Remember not against us former iniquities - Visit us not for the sins of our forefathers.

Speedily prevent us - Let them go before us, and turn us out of the path of destruction; for there is no help for us but in thee.

We are brought very low - Literally, "We are greatly thinned." Few of us remain.

Albert Barnes
Notes on the Whole Bible

O remember not against us forrmer iniquities - Margin, The iniquities of them that were before us. The Hebrew may mean either former times, or former generations. The allusion, however, is substantially the same. It is not their own iniquities which are particularly referred to, but the iniquity of the nation as committed in former times; and the prayer is, that God would not visit them with the results of the sins of former generations, though their own ancestors. The language is derived from the idea so constantly affirmed in the Scripture, and so often illustrated in fact, that the effects of sin pass over from one generation to the next, and involve it in calamity. See Exodus 20:5; Exodus 34:7; Leviticus 20:5; Leviticus 26:39-40; Numbers 14:18, Numbers 14:33; compare the notes at Romans 5:12, et seg.

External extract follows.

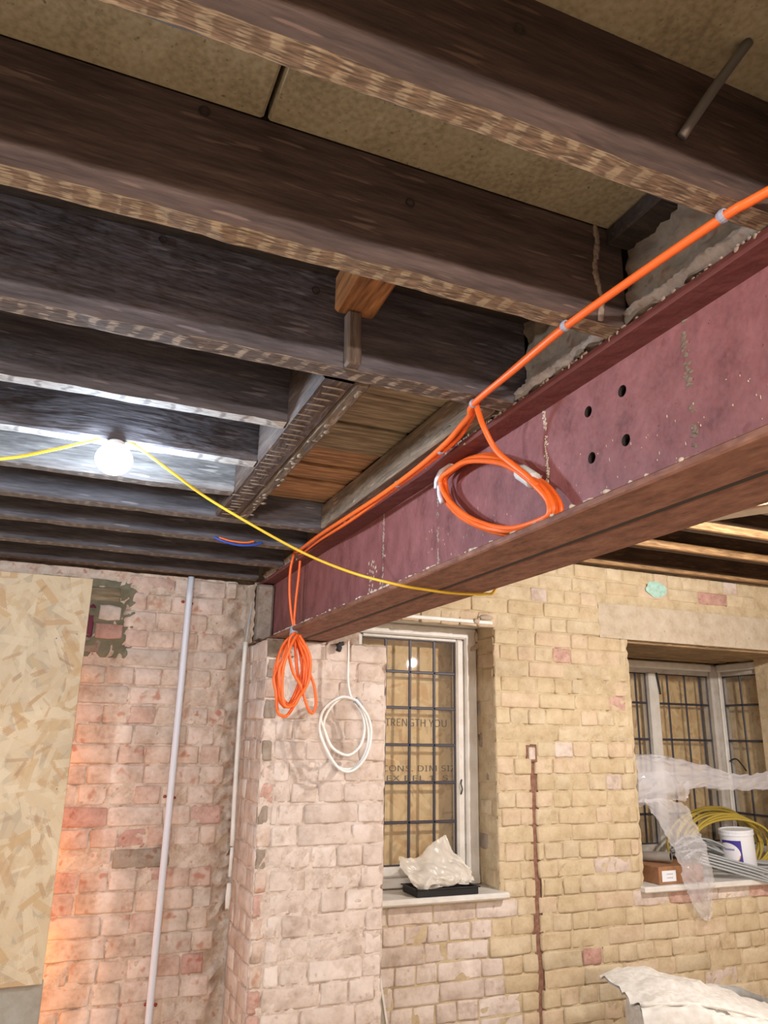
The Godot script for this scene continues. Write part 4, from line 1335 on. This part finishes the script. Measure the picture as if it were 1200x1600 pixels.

Let thy tender mercies speedily prevent us - literally, “Hasten; let thy tender mercies anticipate us.” The word prevent here, as elsewhere in the Scriptures, does not mean to hinder, as with us, but to go before; to anticipate. See Job 3:12, note; Psalm 17:13, note; Psalm 21:3, note; Isaiah 21:14, note; Matthew 17:25, note; 1 Thessalonians 4:15, note. The prayer here is, that God, in his tender mercy or compassion, would anticipate their ruin; would interpose before matters had gone so far as to make their destruction inevitable.

For we are brought very low - The idea in the original word is that of being pendulous, or hanging down - as vines do, or as anything does that is wilted, or withered, or as the hands do when one is weak, faint, or sick. Then it refers to a failure or exhaustion of strength; and the idea here is that their strength as a nation was exhausted.

Matthew Henry
Concise Bible Commentary
Those who persist in ignorance of God, and neglect of prayer, are the ungodly. How unrighteous soever men were, the Lord was righteous in permitting them to do what they did. Deliverances from trouble are mercies indeed, when grounded upon the pardon of sin; we should therefore be more earnest in prayer for the removal of our sins than for the removal of afflictions. They had no hopes but from God's mercies, his tender mercies. They plead no merit, they pretend to none, but, Help us for the glory of thy name; pardon us for thy name's sake. The Christian forgets not that he is often bound in the chain of his sins. The world to him is a prison; sentence of death is passed upon him, and he knows not how soon it may be executed. How fervently should he at all times pray, O let the sighing of a prisoner come before thee, according to the greatness of thy power preserve thou those that are appointed to die! How glorious will the day be, when, triumphant over sin and sorrow, the church beholds the adversary disarmed for ever! while that church shall, from age to age, sing the praises of her great Shepherd and Bishop, her King and her God.